Scafaria’s direction is essential to this, and while she’s clearly borrowing a few tricks from Scorsese and others, she makes some interesting choices herself. A lot of the strip club scenes are shot, as is common with nightclubs, in that dark blue-purple scheme sometimes referred to as Bi-lighting; and Scarfaria knows how to use it to accentuate characters and make the scenes pop. The long tracking shots and slow motion interludes are very effective, especially in one intense dream sequence. Her transitions are smooth, her compositions smart, she knows how to frame an impactful visual (such as one scene at an ATM near the end); but it’s the things she does with sound editing that are perhaps most interesting, including muting the sound when a particularly traumatic memory is brought up, and one sequence where a characters’ dialogue is cleverly communicated via the recording playback of the wire she’s wearing.

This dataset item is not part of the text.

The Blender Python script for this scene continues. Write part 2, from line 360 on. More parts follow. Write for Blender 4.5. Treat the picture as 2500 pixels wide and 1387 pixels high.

Hustlers is no ordinary crime movie. It’s no ordinary stripper movie either -there’s none of the outrageous antics or bizarre voyeurism of Verhoeven’s Showgirls or the banal self-seriousness of Striptease. Rather than use sexiness as a selling point as those films did, Hustlers reclaims scopophilic feminine sexuality for women and uses it to make a statement. This is a movie that is simultaneously a crime drama set in the world of New York City strip clubs while also a destigmatization of that industry and the women who work in it. It’s a not insignificant balancing act, and one that surely means something in the fight against those old social conventions shamelessly doing the dance.